GIVEN PROBLEM: From the opening line of the records through the line bearing "from mathutils import", set down every line exactly.

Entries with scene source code
▶

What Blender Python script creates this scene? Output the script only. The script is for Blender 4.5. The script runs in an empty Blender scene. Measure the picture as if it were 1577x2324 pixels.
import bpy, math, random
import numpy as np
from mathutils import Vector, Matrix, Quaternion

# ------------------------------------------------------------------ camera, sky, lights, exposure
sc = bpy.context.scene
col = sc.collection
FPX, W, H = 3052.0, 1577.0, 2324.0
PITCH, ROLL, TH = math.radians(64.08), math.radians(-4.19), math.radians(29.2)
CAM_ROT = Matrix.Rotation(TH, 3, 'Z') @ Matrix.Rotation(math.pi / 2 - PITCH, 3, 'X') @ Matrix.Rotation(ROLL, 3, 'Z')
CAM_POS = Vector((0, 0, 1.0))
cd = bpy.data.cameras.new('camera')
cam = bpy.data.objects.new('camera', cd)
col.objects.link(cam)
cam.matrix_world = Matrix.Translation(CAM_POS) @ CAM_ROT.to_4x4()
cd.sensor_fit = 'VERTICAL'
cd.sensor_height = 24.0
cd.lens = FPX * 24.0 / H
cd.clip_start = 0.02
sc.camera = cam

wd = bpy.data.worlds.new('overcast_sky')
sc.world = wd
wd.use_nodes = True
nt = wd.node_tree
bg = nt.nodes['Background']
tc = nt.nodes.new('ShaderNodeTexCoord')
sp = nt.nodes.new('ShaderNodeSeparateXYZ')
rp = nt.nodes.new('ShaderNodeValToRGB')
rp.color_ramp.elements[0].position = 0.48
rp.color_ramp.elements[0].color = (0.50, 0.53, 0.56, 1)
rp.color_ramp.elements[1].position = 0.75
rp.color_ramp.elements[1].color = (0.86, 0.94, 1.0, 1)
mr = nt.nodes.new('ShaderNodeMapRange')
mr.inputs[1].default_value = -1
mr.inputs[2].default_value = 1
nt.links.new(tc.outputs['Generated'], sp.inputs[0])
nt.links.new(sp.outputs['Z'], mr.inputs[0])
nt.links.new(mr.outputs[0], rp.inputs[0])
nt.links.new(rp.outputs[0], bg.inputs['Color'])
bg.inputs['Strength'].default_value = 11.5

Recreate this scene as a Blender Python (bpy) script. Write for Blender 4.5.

◀

FULL ANSWER:
What Blender Python script creates this scene? Output the script only. The script is for Blender 4.5. The script runs in an empty Blender scene. Measure the picture as if it were 1577x2324 pixels.
import bpy, math, random
import numpy as np
from mathutils import Vector, Matrix, Quaternion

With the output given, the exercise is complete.